I know that these transfer are reversible, though the chargeback must be initiated by the sender bank. I mean, if the customer complains the bank has the option of either calling the money back or say "we are sorry, sir, but the transfer is gone", and I witnessed both behaviors in different scam situations.

In the English language, what is the difference between the two wordings of transfer? E.g. ask Google and he will call both "virement" in French, "banküberweisung" in German, "bonifico" in Italian, "transferencia" in Spanish, to cite the major Western European languages

3 Answers

  1. "wire transfer" typically means the "SWIFT" system and which, if for some reason you wanted to, you could read about on wikipedia or similar. (Which, as an aside - and this causes vast confusion - is little more than "an early email-type messaging system". {Most folks think that the money travels "by SWIFT", or something: not really.} You can actually do "wire transfers" completely unrelated to using the SWIFT messaging system, but, whatever.)

  2. "bank transfer" - in the context of contradistinction from "wire transfer" - means one of the many systems, more modern than "SWIFT wire transfer", which are used these days.

  3. Note that point 2 can range from the staggeringly old-fashioned, basically laughable systems still used in the US ("ACH" etc) to the hyper-modern systems ("the government caps the fee at 20 cents") used in Europe, and the inexplicable/ineffable mysteriously Eastern systems used in Asia. To repeat, "bank transfer" is, let us say, the local, modern system for xferring money around. (Note that, for example, the OP here assumes "bank transfer" is "their" local national/regional bank-transfer-thing; actually, in Australia or Shanghai or Korea or Canada, the local national/regional bank-transfer-thing, of those parts, would seem very foreign/bizarre!)

  4. Note though that the word "transfer", alone, can be and is certainly used to mean "any sort" of transfer, whether the ancient "wire transfer" ("SWIFT") or one of the more modern ones. This is important in the context of the question "how used in English?".

  5. Regarding what it said in the original post. The writer was correct in spirit but totally, completely, wrong in detail. I've had "wire transfers" reversed dozens of times; conversely there's been numerous times I've failed to have a "bank transfer" {as in 2} of one type or another reversed when it needed to be. You should take the spirit of that post to mean "those scams work by having you send money that will be difficult to reverse, but then they reverse the other one" - quite correct. {Note that, just for example, one way the perps can engineer it to be difficult to reverse, is, by for example quickly taking the money away from yet another bogus account. Again, in short, it's simply totally incorrect that "wire transfers" ("usually aka SWIFT") - per se - as such - are irreversible; they're probably easier to reverse since it's all-human, basically.)

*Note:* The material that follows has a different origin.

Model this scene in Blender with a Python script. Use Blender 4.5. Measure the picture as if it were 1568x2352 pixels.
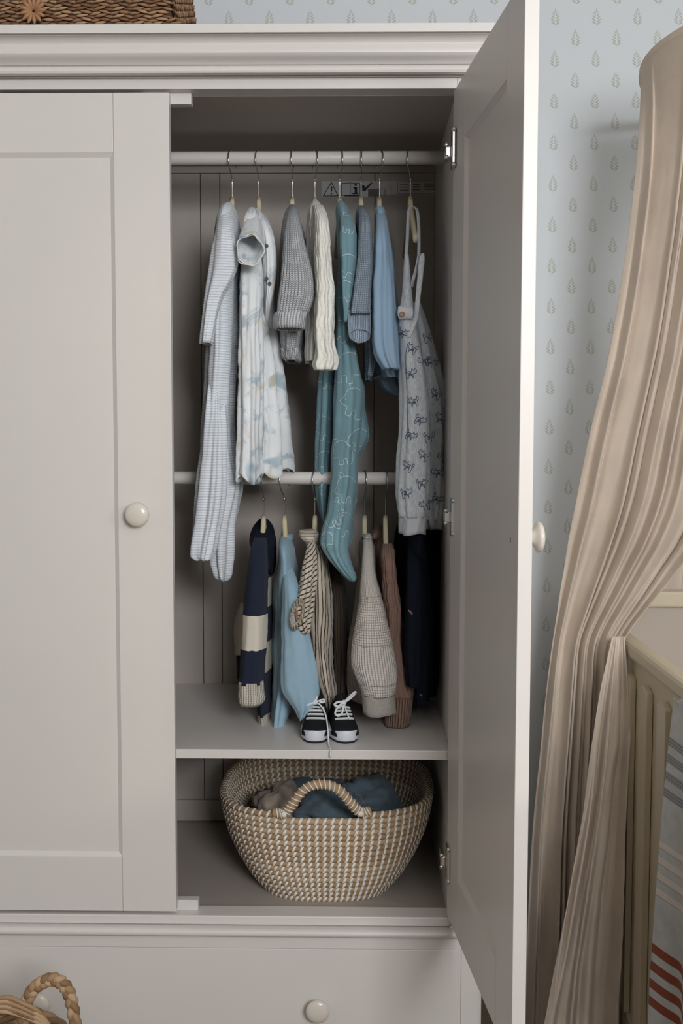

  6. As a quasi-aside, "wire transfers" ("usually aka SWIFT") inevitably involve, eek, "correspondent banks" ... which inevitably causes spectacular grief and heartache when wires get lost, etc. Typically, in the milieu of "bank transfers" ("as used here in point 2"), you are less likely to / will never hear about "correspondent banks". So bear that in mind.

  7. Global differences, it's laughably hard to do a "wire transfer" in the USA. This is getting slightly less true as time goes on, but for example, one of my banks in the USA, the only way to do a wire transfer is, I kid you not, send a fax to a certain, well, fax machine. Whereas, every European and Asian bank has wire transfers easily and perfectly built-in to their phone and Alexa interfaces. (Even though, TBC, naturally you'd just use the far superior modern "bank transfer" (point 2) systems there, where possible.)

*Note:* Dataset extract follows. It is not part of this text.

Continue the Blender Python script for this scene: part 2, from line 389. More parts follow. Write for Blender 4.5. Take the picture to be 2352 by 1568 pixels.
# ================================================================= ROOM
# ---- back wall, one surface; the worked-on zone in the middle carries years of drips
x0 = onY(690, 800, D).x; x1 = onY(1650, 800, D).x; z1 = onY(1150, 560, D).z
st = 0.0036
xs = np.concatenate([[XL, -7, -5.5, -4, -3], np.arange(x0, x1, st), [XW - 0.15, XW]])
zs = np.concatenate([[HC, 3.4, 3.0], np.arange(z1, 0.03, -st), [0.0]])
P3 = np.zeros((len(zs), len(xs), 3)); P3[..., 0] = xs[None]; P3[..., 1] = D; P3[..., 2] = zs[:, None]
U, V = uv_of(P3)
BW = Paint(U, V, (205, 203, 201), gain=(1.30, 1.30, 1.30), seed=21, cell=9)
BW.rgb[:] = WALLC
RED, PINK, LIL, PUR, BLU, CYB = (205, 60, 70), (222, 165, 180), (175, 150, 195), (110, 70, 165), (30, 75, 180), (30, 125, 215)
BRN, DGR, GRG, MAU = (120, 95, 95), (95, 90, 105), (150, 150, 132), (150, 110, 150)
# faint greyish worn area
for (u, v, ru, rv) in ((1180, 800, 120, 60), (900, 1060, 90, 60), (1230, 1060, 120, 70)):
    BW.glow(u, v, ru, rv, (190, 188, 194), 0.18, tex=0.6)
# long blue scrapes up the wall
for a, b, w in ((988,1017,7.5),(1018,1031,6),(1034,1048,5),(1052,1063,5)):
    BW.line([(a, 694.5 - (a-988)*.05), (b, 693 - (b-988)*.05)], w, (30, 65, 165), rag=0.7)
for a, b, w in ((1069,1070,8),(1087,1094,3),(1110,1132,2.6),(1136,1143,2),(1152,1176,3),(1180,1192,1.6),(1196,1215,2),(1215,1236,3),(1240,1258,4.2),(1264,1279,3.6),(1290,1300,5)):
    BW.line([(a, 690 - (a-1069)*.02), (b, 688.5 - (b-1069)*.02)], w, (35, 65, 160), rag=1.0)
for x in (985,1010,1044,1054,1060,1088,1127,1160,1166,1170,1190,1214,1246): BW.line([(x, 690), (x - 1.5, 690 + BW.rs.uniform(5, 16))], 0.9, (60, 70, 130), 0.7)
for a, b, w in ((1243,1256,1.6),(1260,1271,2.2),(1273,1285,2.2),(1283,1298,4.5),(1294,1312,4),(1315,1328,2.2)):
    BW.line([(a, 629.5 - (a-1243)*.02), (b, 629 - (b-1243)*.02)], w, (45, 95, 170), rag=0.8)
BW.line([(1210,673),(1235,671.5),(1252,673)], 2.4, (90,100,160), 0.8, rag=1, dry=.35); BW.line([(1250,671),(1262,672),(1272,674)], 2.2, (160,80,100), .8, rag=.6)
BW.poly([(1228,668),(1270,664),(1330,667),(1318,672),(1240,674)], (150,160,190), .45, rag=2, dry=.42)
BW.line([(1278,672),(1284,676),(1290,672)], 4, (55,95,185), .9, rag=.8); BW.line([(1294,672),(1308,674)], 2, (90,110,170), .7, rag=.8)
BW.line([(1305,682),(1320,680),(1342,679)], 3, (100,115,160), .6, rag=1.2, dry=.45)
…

  8. Finally, reading again point 2 ... note that many, many people (including, eg. bank staff) have utterly no clue - not a clue - about anything, whatsoever, explained here in points 1, 2, 3, 4, 5, 6, 7. It's totally normal that folks will utterly misuse these terms, and completely, totally confuse the base concepts involved (ie, having absolutely no idea whether an acronym like "IBAN" means some bank in New Zealand, a methodology, a code, a computer, a service, a government department ... or whatever). Any number of times I've been dealing w/ something to do with an ACH, say, and everyone involved has referred to it as a "wire transfer" - and vice versa.

"It's that easy" :/

Answered by Fattie on March 5, 2021

Point of view from the east: I'm from the Philippines.

When we send funds domestically and it involves a bank, we call it a bank transfer.

If a bank is not involved, we call it "pera padala" (direct translation: "money send", i.e. money transfer). For context, a lot of local couriers/pawn shops accept cash and give a tracking number, which a recipient uses to claim funds at any other branch.

Wire transfer automatically implies international transfers. Further, remittance implies incoming wire transfers, specifically when Filipinos working abroad send money back home.

Answered by PNDA on March 5, 2021

There is no difference.

From the Wikipedia article (emphasis mine)

Wire transfer, bank transfer or credit transfer, is a method of electronic funds transfer from one person or entity to another. A wire transfer can be made from one bank account to another bank account, or through a transfer of cash at a cash office.

For different reasons, native English speakers may choose one or another in some cases and places, but in an international context like yours it makes no difference whatsoever. "Wire" comes from the fact that telegraph lines were used back in the day. In a general context, nowadays all bank transfers are "wire" transfers (at least, telematic) and vice-versa.